Heart beating in my throat, I swallowed and nodded my assent like an idiot, too scared that I had heard correctly the first time to risk asking for clarification. Too scared that she would explicitly tell me to go into the bathroom with him. At least this way I could pretend I hadn't understood what she meant.
The students sat down for English class and I prayed bath time would never come.
You see, Luis is 12 or 13. And of the male persuasion. I think it's fair to assume we would both be traumatized by my bath time supervision.
So I decided that, if bath time were indeed a real event that Juana was referring to, I would watch Luis go into the bathroom with his soap and towel and watch to see if he comes out clean. That must be what she meant, right?
The fateful moment arrived around 3:30 pm. My palms were sweating, I fiddled with my watch, my earrings, stared intently at the speckles on the floor. Luis grabbed the bath supplies--soap, towel, and, of course, hair gel--and scurried out the door. I followed him out like a prisoner forced to a cell. I'm not even sure he knew I was there. We rounded the stairs, him a few paces in front of me, and approached the boys bathroom--the multi-stalled, communal, boys bathroom. He opened the door, rushed in, and slammed the door shut behind him while I exhaled a sigh of relief.
I was left standing creepily outside the boys room replaying what I remembered of the teacher's bath buddy request for the better part of an hour. After which, Luis finally emerged, if not certifiably clean then at least sufficiently wet and his hair freshly gelled.
And that was proof enough for me.
*Names changed to protect their privacy
Two Beers, or Not Two Beers
We were going to serve and love and be gracious guests, so cultural sensitivity was key. This meant that we would be expected to accept food, rides, and accommodations, that, perhaps, we weren't accustomed to without making any rude, ungrateful, or condescending comments, grimaces, or otherwise malicious facial expressions.

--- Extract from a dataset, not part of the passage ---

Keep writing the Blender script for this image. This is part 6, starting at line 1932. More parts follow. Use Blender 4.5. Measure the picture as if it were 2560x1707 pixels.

The phrase: "That's different."
Piling entire families onto one motorcycle may be a tad dangerous to the safety-obsessed American, but within earshot of our hosts, it's just different.
I've been living in Guatemala for three months now, and, in an attempt to be a gracious guest, I have tried, at all costs, to appear unfazed by the foreign culture around me. I've done my best to employ the "smile and nod and remember it's just different" approach.
But let’s face it, sometimes situations aren't just different—they can be horrifying, delightful, even comical and beautiful. So I'm going to start a new blog category called, "Well, that's different" where I can recount my collection of the best and brightest and differentest moments Guatemala has offered me thus far, and, believe me, I've wracked up a pretty delectable number of cross cultural cuentos.
I share these stories with the full understanding that I am a guest in this country. I don't intend to pass judgment in any way. I'm just hoping for a little travelers empathy and to give you a glimpse into the life I lead here in this at times horrifying, delightful, comical, and beautiful country.
Here's a lighthearted tale of a girl and her beer to get the series started:
Two Beers or Not Two Beers
A young waitress appeared, poised to take our order.
My friend ordered a beer and was immediately told that the restaurant didn't carry her beer of choice. But, the waitress, hurriedly interjected, they did carry Gallo, a national Guatemalan beer that you can often find more easily than purified water.
When the waitress turned her eyes and her order pad to me, I ordered a Gallo as well. Por que no?
Finished with our orders, the waitress dipped back behind the partition which, presumably, led to the kitchen.
So we waited. And waited. And waited.
Finally, my friend went back to ask the waitress to bring out the drinks before the food. The waitress, looking a bit sheepish, followed my friend back to our table.
"We only have one beer," the waitress apologized.
"Small, " she replied. "We only have one beer."
Finally, understanding dawns across the table. We both ordered a beer. They only have one solitary bottle of cheap, Guatemalan beer. There's not enough for the both of us.
Finally satisfied, the waitress snuck back into the kitchen. Minutes later, she returned with the much-coveted and elusive Gallo and a delectable strawberry smoothie, which actually paired much better with my dinner omelette.